------ AVAILABLE DATA

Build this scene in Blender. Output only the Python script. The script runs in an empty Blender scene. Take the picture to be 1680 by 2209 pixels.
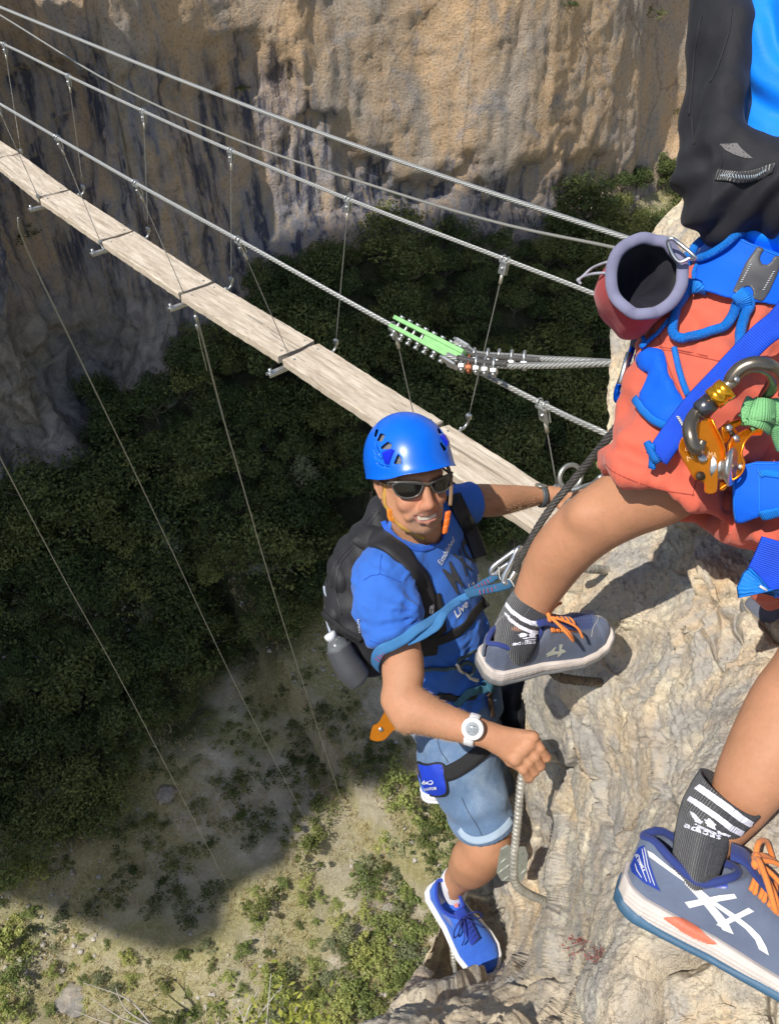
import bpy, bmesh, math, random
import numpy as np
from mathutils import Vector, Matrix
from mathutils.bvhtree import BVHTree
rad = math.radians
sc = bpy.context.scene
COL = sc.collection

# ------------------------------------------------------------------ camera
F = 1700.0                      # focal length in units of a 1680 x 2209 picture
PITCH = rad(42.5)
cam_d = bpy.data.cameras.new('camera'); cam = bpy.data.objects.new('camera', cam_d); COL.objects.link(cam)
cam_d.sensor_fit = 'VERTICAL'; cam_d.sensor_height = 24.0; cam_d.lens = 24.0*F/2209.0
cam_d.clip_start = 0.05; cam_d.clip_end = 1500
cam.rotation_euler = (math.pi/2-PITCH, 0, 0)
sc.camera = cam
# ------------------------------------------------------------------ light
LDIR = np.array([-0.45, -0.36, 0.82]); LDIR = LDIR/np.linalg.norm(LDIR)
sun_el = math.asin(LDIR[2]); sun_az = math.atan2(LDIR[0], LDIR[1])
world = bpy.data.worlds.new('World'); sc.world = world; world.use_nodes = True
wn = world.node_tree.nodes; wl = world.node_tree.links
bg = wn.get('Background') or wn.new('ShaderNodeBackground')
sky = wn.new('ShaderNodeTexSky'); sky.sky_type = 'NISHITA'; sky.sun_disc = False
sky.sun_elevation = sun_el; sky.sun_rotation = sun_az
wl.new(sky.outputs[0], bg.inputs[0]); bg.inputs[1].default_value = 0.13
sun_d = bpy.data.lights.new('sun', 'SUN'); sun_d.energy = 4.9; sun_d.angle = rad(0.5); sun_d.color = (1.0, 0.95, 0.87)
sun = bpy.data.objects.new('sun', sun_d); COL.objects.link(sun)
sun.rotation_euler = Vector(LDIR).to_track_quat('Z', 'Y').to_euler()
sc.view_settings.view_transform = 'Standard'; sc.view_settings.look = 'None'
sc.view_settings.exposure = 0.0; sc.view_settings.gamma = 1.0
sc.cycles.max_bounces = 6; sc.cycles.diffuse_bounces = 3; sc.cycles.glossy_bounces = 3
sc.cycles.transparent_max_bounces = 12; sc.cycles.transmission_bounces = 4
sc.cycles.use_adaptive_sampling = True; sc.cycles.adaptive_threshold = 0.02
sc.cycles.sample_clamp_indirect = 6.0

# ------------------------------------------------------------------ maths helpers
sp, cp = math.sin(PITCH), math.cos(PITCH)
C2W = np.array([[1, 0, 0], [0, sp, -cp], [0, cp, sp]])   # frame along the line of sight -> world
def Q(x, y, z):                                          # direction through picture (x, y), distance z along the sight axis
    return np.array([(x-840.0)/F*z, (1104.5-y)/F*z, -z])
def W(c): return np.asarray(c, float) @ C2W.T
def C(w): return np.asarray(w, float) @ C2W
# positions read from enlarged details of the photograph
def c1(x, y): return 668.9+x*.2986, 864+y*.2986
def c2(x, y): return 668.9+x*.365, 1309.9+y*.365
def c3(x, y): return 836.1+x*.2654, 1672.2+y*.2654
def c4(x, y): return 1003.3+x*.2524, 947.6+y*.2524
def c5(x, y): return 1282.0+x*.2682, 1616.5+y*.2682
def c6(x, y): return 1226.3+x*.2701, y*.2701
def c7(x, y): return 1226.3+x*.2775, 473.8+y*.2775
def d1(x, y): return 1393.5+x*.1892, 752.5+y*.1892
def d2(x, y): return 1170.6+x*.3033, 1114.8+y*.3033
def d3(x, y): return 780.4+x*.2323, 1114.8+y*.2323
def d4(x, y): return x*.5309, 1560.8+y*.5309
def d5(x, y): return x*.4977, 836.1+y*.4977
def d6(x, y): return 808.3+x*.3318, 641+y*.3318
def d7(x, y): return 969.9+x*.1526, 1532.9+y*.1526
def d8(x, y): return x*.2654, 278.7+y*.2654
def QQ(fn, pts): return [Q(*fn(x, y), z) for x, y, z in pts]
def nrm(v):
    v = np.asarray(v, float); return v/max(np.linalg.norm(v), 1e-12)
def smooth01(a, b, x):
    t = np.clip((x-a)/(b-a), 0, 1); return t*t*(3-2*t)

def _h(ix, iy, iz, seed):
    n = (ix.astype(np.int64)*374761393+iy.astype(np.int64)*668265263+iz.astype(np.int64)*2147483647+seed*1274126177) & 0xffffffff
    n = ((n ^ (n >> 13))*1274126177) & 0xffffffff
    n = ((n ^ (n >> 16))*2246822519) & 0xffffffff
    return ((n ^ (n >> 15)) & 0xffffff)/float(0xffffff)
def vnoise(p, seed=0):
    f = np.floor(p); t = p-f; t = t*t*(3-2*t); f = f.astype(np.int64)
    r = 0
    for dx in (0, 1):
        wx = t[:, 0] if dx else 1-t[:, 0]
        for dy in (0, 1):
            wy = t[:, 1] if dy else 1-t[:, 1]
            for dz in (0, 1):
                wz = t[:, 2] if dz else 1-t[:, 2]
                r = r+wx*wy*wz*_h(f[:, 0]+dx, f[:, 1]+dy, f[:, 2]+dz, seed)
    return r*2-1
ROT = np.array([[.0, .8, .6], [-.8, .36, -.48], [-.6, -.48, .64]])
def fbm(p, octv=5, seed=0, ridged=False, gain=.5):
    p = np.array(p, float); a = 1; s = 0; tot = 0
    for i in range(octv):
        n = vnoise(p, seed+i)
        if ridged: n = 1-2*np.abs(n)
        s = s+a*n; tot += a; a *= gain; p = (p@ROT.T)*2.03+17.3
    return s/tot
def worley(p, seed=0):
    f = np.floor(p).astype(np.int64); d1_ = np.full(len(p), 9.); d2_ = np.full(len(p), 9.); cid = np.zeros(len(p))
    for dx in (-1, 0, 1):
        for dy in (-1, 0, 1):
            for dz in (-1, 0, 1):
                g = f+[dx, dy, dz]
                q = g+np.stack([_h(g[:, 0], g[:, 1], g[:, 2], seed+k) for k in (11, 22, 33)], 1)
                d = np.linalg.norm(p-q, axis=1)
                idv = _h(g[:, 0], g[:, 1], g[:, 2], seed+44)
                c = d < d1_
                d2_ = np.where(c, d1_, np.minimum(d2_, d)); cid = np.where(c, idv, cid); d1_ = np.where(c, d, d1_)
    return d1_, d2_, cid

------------

- _GIVEN PROBLEM_:
Restate only the lines running from the start of the material above through the line containing "COL = sc.collection", ends included. No pictures.

- _WORKED SOLUTION_:
Build this scene in Blender. Output only the Python script. The script runs in an empty Blender scene. Take the picture to be 1680 by 2209 pixels.
import bpy, bmesh, math, random
import numpy as np
from mathutils import Vector, Matrix
from mathutils.bvhtree import BVHTree
rad = math.radians
sc = bpy.context.scene
COL = sc.collection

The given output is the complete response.